Option (2), on the other hand, would be more consistent with the example above, since we'd continue to apply the insert-@_s rule. Note that the standalone kind signature that singletons-th generates for MDefault (as well as other "default" type families) doesn't yet have an explicit forall, but we could make it have one.

RyanGlScott commented 3 months ago

591 takes one step towards option (2), as it ensures that type families like MDefault are given explicit foralls. The catch is that the order of the foralls isn't guaranteed to be in the expected order, but after #596 lands, we can guarantee that the order will be preserved for class methods whose parent class has a standalone kind signature. As such, we should land #591 and #596 first before making further progress on this.

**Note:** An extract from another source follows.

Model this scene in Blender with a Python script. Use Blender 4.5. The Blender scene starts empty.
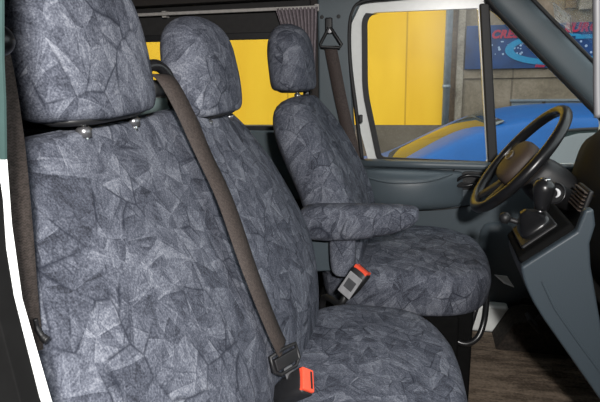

RyanGlScott commented 2 months ago

After discovering a regression, I've reverted #596 (in #606). As such, we cannot guarantee the order of kind variables for promoted class methods after all. This means that if we wanted to support invisible type patterns in class method defaults, then we would have no choice but to go with option (1). This means that we would need to swizzle around the invisible type patterns to match whatever type variable order singletons-th happens to pick in the promoted kind.

Is this doable? Perhaps. But it would be somewhat tedious to do so, and I'm not exactly excited about implementing it. As such, I'm inclined to decide that singletons-th doesn't support invisible type patterns in class method defaults at all. If someone asks for this feature later, we could revisit this.

RyanGlScott commented 2 months ago

We also can't reliably guarantee the order of type variables for let- or where-bound functions, as they aren't given standalone kind signatures (see https://github.com/goldfirere/singletons/issues/378#issuecomment-584096320). As such, it would also be challenging to support the use of invisible type patterns in let- or where-bound functions.

Thinking about this more, this issue is really just a new twist on the old problem of not being able to guarantee the order of type variables, first described in #378. The last update on #378 was that we opted not to promote visible type applications because singletons-th cannot guarantee the order of type variables in enough places for it to work reliably. (I continue to be on the fence about this position, but that's where things left off.) For the sake of consistency, we should apply the same position to invisible type patterns as well.